To transform blunders into positive decisions, take appropriate actions afterwards. I have learned early that I am not going to make good decisions every time I would want to. It is impossible to guess whether a good decision is good enough. But it is easier to follow up with positive action on any decision, blunders included, than to initially make a good one.

Related:
You cannot reverse the birth of a child born out of an accident teenage pregnancy but you can stand up afterwards and be the father/mother that child needs. Most blunders have this irreversible tendency. What you do after you make one separates what are corrected mistakes from the worst mistakes in your life.
I regretted it as I did a mental autopsy on the decision I had made to quit the job. It turned out I had made a poor decision. The job wasn’t paying but what was worse was to be seated at home knowing that nothing was going to come my way to compensate the income I had just given up on. I felt guilty. I had betrayed myself.
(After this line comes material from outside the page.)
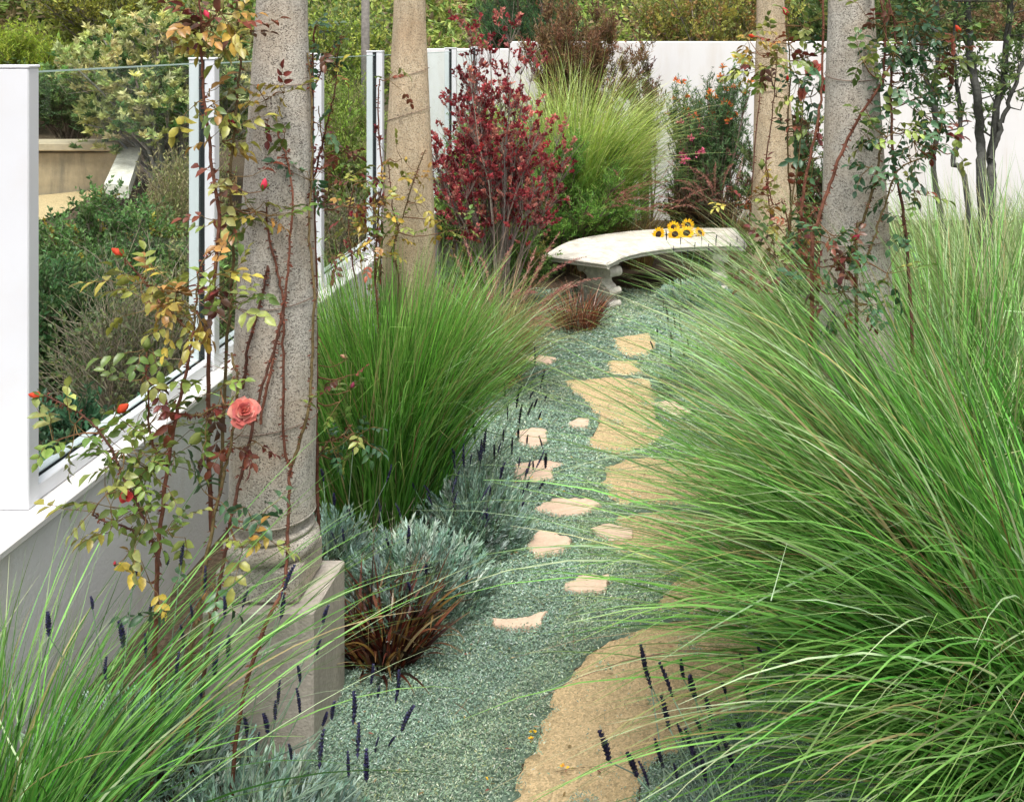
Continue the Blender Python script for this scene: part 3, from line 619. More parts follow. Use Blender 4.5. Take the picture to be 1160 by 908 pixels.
def lavender(label, cx, cy, R, Hh, nsh, nsp, spk, seed, SH=.16, sphere_up=.5, stl=(.16, .30), spdir=(0, 0), pos=None, ls=1, lay=None):
    r = np.random.RandomState(seed); t = thing('lavender', label, 'lavender', (cx, cy, 0), 0, 'lavender bushes')
    # shoots from a woody centre
    a = r.uniform(0, 2*PI, nsh); q = np.sqrt(r.rand(nsh)); ztop = Hh*np.sqrt(np.clip(1-.85*q*q, 0, 1))*r.uniform(.5, 1.1, nsh)
    tip = np.stack([cx+R*q*np.cos(a), cy+R*q*np.sin(a), ztop], 1)
    d = nrm(np.stack([.9*q*np.cos(a), .9*q*np.sin(a), np.full(nsh, .9)], 1)+r.normal(0, .14, (nsh, 3)))
    sl = SH*r.uniform(.6, 1.2, nsh); st = tip-d*sl[:, None]
    base = np.stack([cx+.2*R*q*np.cos(a), cy+.2*R*q*np.sin(a), np.zeros(nsh)], 1)
    w = MB(); tubes(w, np.stack([base, (base+st)/2-np.array([0, 0, .02]), st, tip], 1), np.array([[.002, .0016, .0012, .0006]]), 4, pal(nsh, [(.14, .12, .08)], r)); w.build('stems', M['bark'], t)
    m = 24; u = np.tile(np.linspace(0, 1, m), (nsh, 1)); p = st[:, None]+(tip-st)[:, None]*u[..., None]
    p = p.reshape(-1, 3); dd = np.repeat(d, m, 0); ld = nrm(rdir(nsh*m, r=r)*(.95-.5*u.ravel()[:, None])+dd*1.25)
    c = pal(nsh, SIL, r, .15, [.3, .27, .18, .15, .1]); c = np.repeat(c, m, 0)*np.exp(r.normal(0, .1, (nsh*m, 1)))
    b = MB(); leaf4(b, p, ld, rdir(nsh*m, r=r), .034*ls*r.uniform(.7, 1.2, nsh*m), .0078*ls, c); b.build('foliage', M['silver'], t, False)
    ss = MB(); heads = []
    if pos is None:
        for i in range(nsp):
            a_ = r.uniform(0, 2*PI); q_ = math.sqrt(r.rand()); s0 = np.array([cx+R*.8*q_*math.cos(a_), cy+R*.8*q_*math.sin(a_), Hh*.6*(1-.6*q_*q_)])
            dr_ = nrm(np.array([.5*q_*math.cos(a_)+spdir[0], .5*q_*math.sin(a_)+spdir[1], 1])+r.normal(0, .12, 3)); l = r.uniform(*stl)+Hh*.35
            heads.append((s0, s0+dr_*l, dr_))
    else:
        for (px, py, D, dx) in pos:
            e = P(px, py, D); s0 = np.array([cx+r.normal(0, R*.25), cy+r.normal(0, R*.25), .08]); dr_ = nrm(np.array([dx, r.normal(0, .1), 1])); heads.append((s0, e, dr_))
    for s0, e, dr_ in heads:
        mid = (s0+e)/2-np.array([0, 0, .0])+(e-s0)[2]*np.array([-dr_[0], -dr_[1], 0])*.15
        ss = MB(); tubes(ss, spline([s0, mid, e], 6), .0018, 4, pal(1, [(.30, .42, .30)], r)[0]); ss.build('flower_stalk', M['leaf'], t)
    for s0, e, dr_ in heads[:100]:
        o = link('flower_spike', spk[r.randint(len(spk))], t); o.location = Vector(e-np.array([cx, cy, 0]))
        o.rotation_mode = 'QUATERNION'; o.rotation_quaternion = Vector(dr_).to_track_quat('Z', 'Y'); s_ = r.uniform(.65, 1.2); o.scale = (s_*r.uniform(.8, 1.15), s_*r.uniform(.8, 1.15), s_*r.uniform(.75, 1.5))
    return t
c1 = (-.87, 4.80); lavender('silver lavender bush with purple spikes at the foot of the mid-left grass', c1[0], c1[1], .29, .33, 480, 26, spikes_p, 61, stl=(.05, .16))
c1 = (-1.02, 4.28); lavender('silver green lavender bush behind the dark red tuft', c1[0], c1[1], .35, .31, 600, 16, spikes_p, 62, stl=(.04, .16))
lavender('small silver lavender directly behind the stone pedestal', -1.42, 4.38, .22, .36, 220, 10, spikes_p, 63)
fl = [(55, 720, 2.9, 0), (105, 690, 2.9, 0), (150, 665, 3.0, .1), (205, 640, 3.1, 0), (232, 670, 3.1, 0), (254, 700, 3.0, .1), (275, 688, 3.1, .1), (190, 640, 3.2, 0), (140, 735, 3.0, 0), (165, 745, 3.0, 0), (200, 765, 2.9, 0), (218, 705, 3.0, 0),
      (120, 770, 2.9, -.1), (243, 765, 3.0, 0), (258, 745, 3.0, .1), (170, 700, 3.1, 0), (208, 735, 3.1, 0), (182, 790, 3.0, 0), (228, 790, 3.0, 0)]
lavender('lavender with many dark purple spikes between the left wall and the pedestal', -1.66, 3.15, .40, .30, 520, 0, spikes_p, 64, pos=fl)
fl = [(318, 700, 3.05, .2), (322, 668, 3.05, .2), (366, 706, 3.1, .15), (359, 742, 3.1, .05), (340, 772, 3.05, 0), (315, 798, 3.05, 0), (312, 815, 3.0, -.1), (340, 808, 3.05, 0), (376, 815, 3.1, 0), (365, 822, 3.1, .4), (303, 830, 3.0, 0), (400, 820, 3.1, .1), (420, 775, 3.2, .2), (428, 790, 3.2, .1), (280, 835, 3.0, 0), (290, 850, 3.0, 0),
      (448, 795, 3.2, .2), (455, 828, 3.1, .3), (440, 845, 3.1, .5), (425, 852, 3.1, .1), (405, 858, 3.0, 0), (362, 870, 2.95, 0), (395, 880, 2.9, 0), (415, 885, 2.9, 0), (330, 860, 2.95, 0)]
lavender('lavender with curved violet spikes in front of the stone pedestal', -1.20, 2.98, .33, .20, 400, 0, spikes_p, 65, pos=fl, ls=.95)
fl = [(733, 765, 2.75, -.2), (738, 780, 2.75, -.3), (762, 790, 2.7, -.3), (775, 770, 2.8, -.2), (788, 790, 2.75, -.3), (758, 825, 2.7, -.2), (775, 840, 2.7, -.3), (795, 830, 2.7, -.3), (806, 815, 2.8, -.2), (815, 850, 2.7, -.3), (690, 862, 2.7, -.2), (722, 880, 2.65, -.3), (735, 890, 2.6, -.3), (752, 870, 2.7, -.3), (768, 885, 2.6, -.2), (790, 870, 2.65, -.3), (800, 885, 2.6, -.2), (830, 870, 2.7, -.2), (840, 835, 2.8, -.2), (850, 800, 2.8, -.2), (822, 785, 2.8, -.2), (842, 755, 2.9, -.2), (870, 770, 2.8, -.2)]
lavender('low lavender with nearly black spikes at the bottom under the big right-hand grass', .22, 2.72, .42, .13, 420, 0, spikes_d, 66, pos=fl, ls=.8, SH=.09)
fl = [(600, 452, 5.6, .3), (612, 440, 5.6, .2), (605, 462, 5.5, .3), (617, 455, 5.6, .2), (598, 470, 5.4, .3), (590, 445, 5.6, 0), (585, 462, 5.4, .1), (610, 475, 5.4, .3), (588, 480, 5.3, .1), (606, 415, 5.9, 0), (585, 430, 5.7, 0), (587, 496, 5.1, 0), (597, 503, 5.1, 0), (615, 508, 5.0, -.3), (604, 532, 4.9, 0), (618, 530, 4.9, 0), (575, 475, 5.3, 0), (570, 500, 5.1, 0), (580, 515, 5.1, 0), (560, 520, 5.0, 0), (545, 515, 5.0, 0), (572, 450, 5.4, 0)]
lavender('dusky lavender with dark curved spikes leaning out from the mid-left grass', -.92, 5.25, .20, .12, 140, 0, spikes_d, 67, pos=fl)
fl = [(757, 365, 7.6, -.1), (765, 372, 7.4, -.1), (772, 380, 7.2, -.1), (762, 392, 7.0, -.1), (745, 380, 7.2, -.1), (780, 395, 7.0, -.1), (775, 405, 6.8, 0), (790, 400, 6.8, 0), (760, 410, 6.7, 0), (785, 420, 6.5, 0), (770, 360, 7.6, 0), (752, 352, 7.8, 0), (795, 385, 7, 0), (740, 395, 6.9, -.3)]
lavender('dusky lavender with dark spikes right of the far path below the bench', .24, 6.9, .28, .28, 260, 12, spikes_d, 68, pos=fl)
lavender('violet lavender under the right half of the bench', .35, 9.2, .35, .2, 260, 0, spikes_p, 69, pos=[(755+8*i, 272+((i*37) % 23), 9.1, 0) for i in range(12)], ls=1.3)

# dry pale stalks behind the pedestal
r = np.random.RandomState(71); b = MB(); n = 260
p0 = np.stack([r.uniform(-1.55, -1.1, n), r.uniform(4.3, 4.75, n), np.zeros(n)], 1); d = nrm(rdir(n, .2, 1, r)*np.array([1, 1, .8])); p2 = p0+d*r.uniform(.15, .38, n)[:, None]
tubes(b, np.stack([p0, (p0+p2)/2+r.normal(0, .02, (n, 3)), p2], 1), np.array([[.0018, .0015, .0007]]), 3, pal(n, [(.40, .32, .22), (.30, .22, .15), (.5, .44, .34)], r))
tag(b.build('dry_stalks', M['bark']), 'tangle of dry pale stalks behind the pedestal at the base of the grass', 'dry stalks', kind='stuff')

# ------------------------------------------------------------------ shrubs
def shrub(name, label, cat, base, top, R, n_main, n_twig, per, lw, cols, w=None, seed=0, bark=(.16, .12, .09), flat=1.0, up=.6, trunk=.02, low=.25, rosette=False, mat='leaf', shell=.55, group=None, flowers=None, lean=(0, 0), clump=.22, twl=.2, tr=.002, spread=1.0):
    r = np.random.RandomState(seed); bx, by, bz = base; Hh = top-bz
    t = thing(name, label, cat, base, 0, group)
    # main limbs reach clump centres
    a = r.uniform(0, 2*PI, n_main); v = rdir(n_main, -.6, 1, r); q = (shell+(1-shell)*r.rand(n_main))[:, None]
    cen_ = np.array([bx+lean[0], by+lean[1], bz+Hh*(low+1)/2])+v*q*np.array([R, R*flat, Hh*(1-low)/2])*.86
    p0 = np.stack([bx+.06*np.cos(a), by+.06*np.sin(a), np.full(n_main, bz-.03)], 1)
    midp = p0*.5+cen_*.5; midp[:, 2] = p0[:, 2]*.38+cen_[:, 2]*.62; midp[:, :2] = p0[:, :2]*.6+cen_[:, :2]*.4; midp += r.normal(0, .04*R, (n_main, 3))
    u = np.linspace(0, 1, 7)[None, :, None]; limb = p0[:, None]*(1-u)**2+2*midp[:, None]*u*(1-u)+cen_[:, None]*u*u
    limb[:, 1:-1] += r.normal(0, .018*R, (n_main, 5, 3))
    w_ = MB(); tubes(w_, limb, trunk*np.linspace(1, .25, 7)[None]*r.uniform(.6, 1.1, (n_main, 1)), 6, pal(n_main, [bark], r))
    # twigs
    ci = r.randint(n_main, size=n_twig); sf = r.uniform(.55, 1, n_twig); li = limb[ci, np.minimum((sf*6).astype(int), 6)]
    dirn = nrm(rdir(n_twig, -.4, 1, r)+np.array([0, 0, up])+.5*nrm(cen_[ci]-np.array([bx, by, bz+Hh*.4])))
    tl = twl*r.uniform(.5, 1.3, n_twig)*(1+clump)
    te = li+dirn*tl[:, None]; tm = (li+te)/2+r.normal(0, .12, (n_twig, 3))*tl[:, None]
    tubes(w_, np.stack([li, tm, te], 1), np.array([[1, .7, .4]])*tr, 3, pal(n_twig, [bark], r)); w_.build('branches', M['bark'], t)
    m = per
    if rosette: uu = np.clip(1-np.abs(r.normal(0, .12, (n_twig, m))), 0, 1)
    else: uu = r.uniform(.15, 1, (n_twig, m))
    pos = np.where(uu[..., None] < .5, li[:, None]+(tm-li)[:, None]*uu[..., None]*2, tm[:, None]+(te-tm)[:, None]*(uu[..., None]*2-1)).reshape(-1, 3)
    dl = nrm(rdir(n_twig*m, -.7, 1, r)*spread+np.repeat(dirn, m, 0)*.7+np.array([0, 0, .2]))
    col = np.repeat(pal(n_twig, cols, r, .16, w), m, 0)*np.exp(r.normal(0, .12, (n_twig*m, 1)))
    b = MB(); L, W = lw; leaf4(b, pos, dl, rdir(n_twig*m, 0, 1, r), L*r.uniform(.6, 1.25, n_twig*m), W*r.uniform(.7, 1.2, n_twig*m), col); b.build('foliage', M[mat], t, False)
    if flowers:
        k, fc, fs, zc = flowers; idx = np.where(te[:, 2] > bz+Hh*zc)[0]; idx = r.choice(idx, min(k, len(idx)), replace=False)
        for i in idx:
            fb = MB(); mm = 14; leaf8(fb, np.tile(te[i], (mm, 1))+r.normal(0, fs*.25, (mm, 3)), rdir(mm, -.3, 1, r), rdir(mm, r=r), fs, fs*.5, pal(mm, fc, r, .15)); fb.build('flower', M['petal'], t)
    return t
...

The more I felt guilty. The more I felt lost—an individual whose future has been robbed by the self. I recalled all possible poor decisions in my cabinet of memories, further examining them. The horrific images of failure and stagnation are all I have—enough evidence to further punish me with further guilt and a feeling of being lost. I lost all the confidence in myself. If there was anyone to tell me what to do, then that person became the one I had been waiting for.
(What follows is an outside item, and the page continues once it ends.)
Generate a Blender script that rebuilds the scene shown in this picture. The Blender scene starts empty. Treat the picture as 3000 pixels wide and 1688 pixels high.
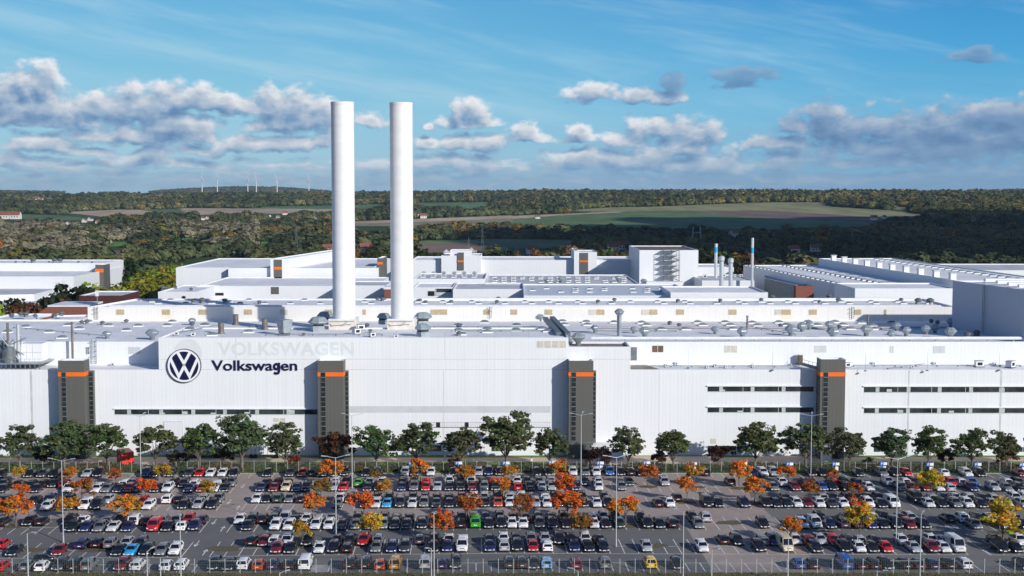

He never came. In the event of his coming—I had already given up trusting mere mortals like me to make good decisions for me. It had become a fact to me that no one can claim that he can make good decisions. There is no such talent by the name of good decision-making. Good friends are not known for helping you have in your collection, nothing but good decisions. They are simply with you when there comes a time to turn any decision good.
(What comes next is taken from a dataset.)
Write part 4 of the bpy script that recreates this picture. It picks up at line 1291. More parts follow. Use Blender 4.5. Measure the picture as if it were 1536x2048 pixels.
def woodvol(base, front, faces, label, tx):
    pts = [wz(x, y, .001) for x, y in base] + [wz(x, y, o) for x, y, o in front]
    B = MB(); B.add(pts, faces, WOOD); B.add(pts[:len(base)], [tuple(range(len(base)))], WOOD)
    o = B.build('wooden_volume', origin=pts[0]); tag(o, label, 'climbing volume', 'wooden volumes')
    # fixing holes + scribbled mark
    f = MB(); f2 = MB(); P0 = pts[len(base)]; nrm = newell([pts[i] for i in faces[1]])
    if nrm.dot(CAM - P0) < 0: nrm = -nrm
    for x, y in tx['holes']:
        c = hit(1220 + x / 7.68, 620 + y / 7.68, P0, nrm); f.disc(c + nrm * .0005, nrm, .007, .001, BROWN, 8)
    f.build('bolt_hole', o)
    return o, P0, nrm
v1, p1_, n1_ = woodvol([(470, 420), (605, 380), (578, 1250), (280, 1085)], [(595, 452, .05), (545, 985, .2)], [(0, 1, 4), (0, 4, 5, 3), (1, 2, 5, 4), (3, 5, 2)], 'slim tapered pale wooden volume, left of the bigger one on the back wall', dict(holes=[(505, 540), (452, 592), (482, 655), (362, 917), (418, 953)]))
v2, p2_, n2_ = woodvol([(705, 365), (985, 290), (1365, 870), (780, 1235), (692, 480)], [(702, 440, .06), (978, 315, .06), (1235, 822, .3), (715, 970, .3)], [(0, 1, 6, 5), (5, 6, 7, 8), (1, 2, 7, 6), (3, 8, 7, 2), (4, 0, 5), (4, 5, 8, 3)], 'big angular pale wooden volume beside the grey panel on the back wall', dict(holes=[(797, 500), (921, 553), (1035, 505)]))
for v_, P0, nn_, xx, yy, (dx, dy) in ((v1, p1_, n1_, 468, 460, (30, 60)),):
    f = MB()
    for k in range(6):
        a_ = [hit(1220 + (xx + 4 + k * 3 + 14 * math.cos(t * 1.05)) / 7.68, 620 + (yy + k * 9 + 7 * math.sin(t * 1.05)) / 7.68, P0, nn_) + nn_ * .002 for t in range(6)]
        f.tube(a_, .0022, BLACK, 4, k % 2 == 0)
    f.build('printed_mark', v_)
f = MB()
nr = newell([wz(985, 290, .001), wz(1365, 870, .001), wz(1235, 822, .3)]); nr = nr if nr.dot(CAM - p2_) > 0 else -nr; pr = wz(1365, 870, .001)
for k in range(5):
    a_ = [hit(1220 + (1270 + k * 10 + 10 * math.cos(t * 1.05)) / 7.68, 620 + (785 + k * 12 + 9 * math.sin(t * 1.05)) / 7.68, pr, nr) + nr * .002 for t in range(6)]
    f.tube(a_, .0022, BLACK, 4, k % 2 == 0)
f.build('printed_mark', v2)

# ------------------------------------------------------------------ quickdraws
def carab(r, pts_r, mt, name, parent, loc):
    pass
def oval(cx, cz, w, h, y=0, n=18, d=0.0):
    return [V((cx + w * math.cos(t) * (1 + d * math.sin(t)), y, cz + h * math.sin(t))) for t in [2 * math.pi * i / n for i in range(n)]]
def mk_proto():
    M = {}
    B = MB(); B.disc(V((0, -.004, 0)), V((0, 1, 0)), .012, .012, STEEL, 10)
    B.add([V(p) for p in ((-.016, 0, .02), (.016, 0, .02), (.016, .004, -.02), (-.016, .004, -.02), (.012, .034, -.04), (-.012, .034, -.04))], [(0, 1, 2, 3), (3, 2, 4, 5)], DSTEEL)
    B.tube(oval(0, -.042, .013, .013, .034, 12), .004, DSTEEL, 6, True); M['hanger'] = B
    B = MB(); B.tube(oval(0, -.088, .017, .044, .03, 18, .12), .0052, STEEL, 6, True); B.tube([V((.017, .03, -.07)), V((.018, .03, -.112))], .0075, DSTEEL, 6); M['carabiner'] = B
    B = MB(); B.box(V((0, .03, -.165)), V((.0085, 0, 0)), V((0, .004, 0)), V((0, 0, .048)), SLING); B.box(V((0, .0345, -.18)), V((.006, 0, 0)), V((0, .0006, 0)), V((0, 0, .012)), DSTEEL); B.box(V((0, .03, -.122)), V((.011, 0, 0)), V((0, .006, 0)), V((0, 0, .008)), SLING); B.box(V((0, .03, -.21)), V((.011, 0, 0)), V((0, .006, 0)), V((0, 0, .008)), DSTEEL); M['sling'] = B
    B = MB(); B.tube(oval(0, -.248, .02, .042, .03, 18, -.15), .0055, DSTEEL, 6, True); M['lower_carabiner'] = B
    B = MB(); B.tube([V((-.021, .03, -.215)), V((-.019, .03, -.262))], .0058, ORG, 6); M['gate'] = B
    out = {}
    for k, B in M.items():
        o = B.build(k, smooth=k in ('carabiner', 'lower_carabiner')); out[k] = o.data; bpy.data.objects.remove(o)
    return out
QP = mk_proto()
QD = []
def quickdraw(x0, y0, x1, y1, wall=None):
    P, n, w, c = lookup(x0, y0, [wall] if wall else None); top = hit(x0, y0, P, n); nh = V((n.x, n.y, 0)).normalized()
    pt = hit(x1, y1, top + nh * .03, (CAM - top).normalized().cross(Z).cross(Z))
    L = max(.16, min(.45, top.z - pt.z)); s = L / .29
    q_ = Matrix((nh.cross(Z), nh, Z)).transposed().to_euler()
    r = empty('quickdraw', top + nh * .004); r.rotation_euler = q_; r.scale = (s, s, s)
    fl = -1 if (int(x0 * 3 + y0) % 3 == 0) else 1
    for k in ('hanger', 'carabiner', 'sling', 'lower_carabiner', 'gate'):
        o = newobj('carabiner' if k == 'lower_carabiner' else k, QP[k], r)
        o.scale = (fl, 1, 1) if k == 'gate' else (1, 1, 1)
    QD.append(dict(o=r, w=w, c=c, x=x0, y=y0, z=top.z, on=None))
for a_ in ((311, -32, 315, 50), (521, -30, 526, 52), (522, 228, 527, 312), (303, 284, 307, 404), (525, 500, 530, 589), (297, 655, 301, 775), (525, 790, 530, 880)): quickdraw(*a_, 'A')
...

What solidifies a poor decision as one is not the decision itself. The thoughts you assemble as a measure of processing the decision and the impacts of such thoughts do. Once they are of a negative kind the decision itself becomes bad. Such thoughts are the power junction box. They either switch off the grid or give it power hence, respectively, creating negative actions or positive ones in the aftermath.
The beginning of following up a blunder with good actions so that it, perhaps in the future, emerges to be the wisest decision is positivity in your thoughts. A good decision itself is nothing without a light from the most positive of your thoughts. A diary entry in the City Life series is on positive thinking perhaps you can check it out.
Even if it is a blunder, protect your decision from undue counter-decisions. There is no enemy to ever fall in one’s path that is greater than ‘fragmented decision making’—that one digs this pit, stops, buries his effort in it, starts another now and stops with the second strike of the pick, and start another; then decide not to and decide to dig again sometime later. It is better to do nothing at all sometimes than to be a victim of fragmented decision-making. Because there you may be like a plane on a take-off runway, efficient in its tyres to perform the initial run but with no wings to bring it to flight.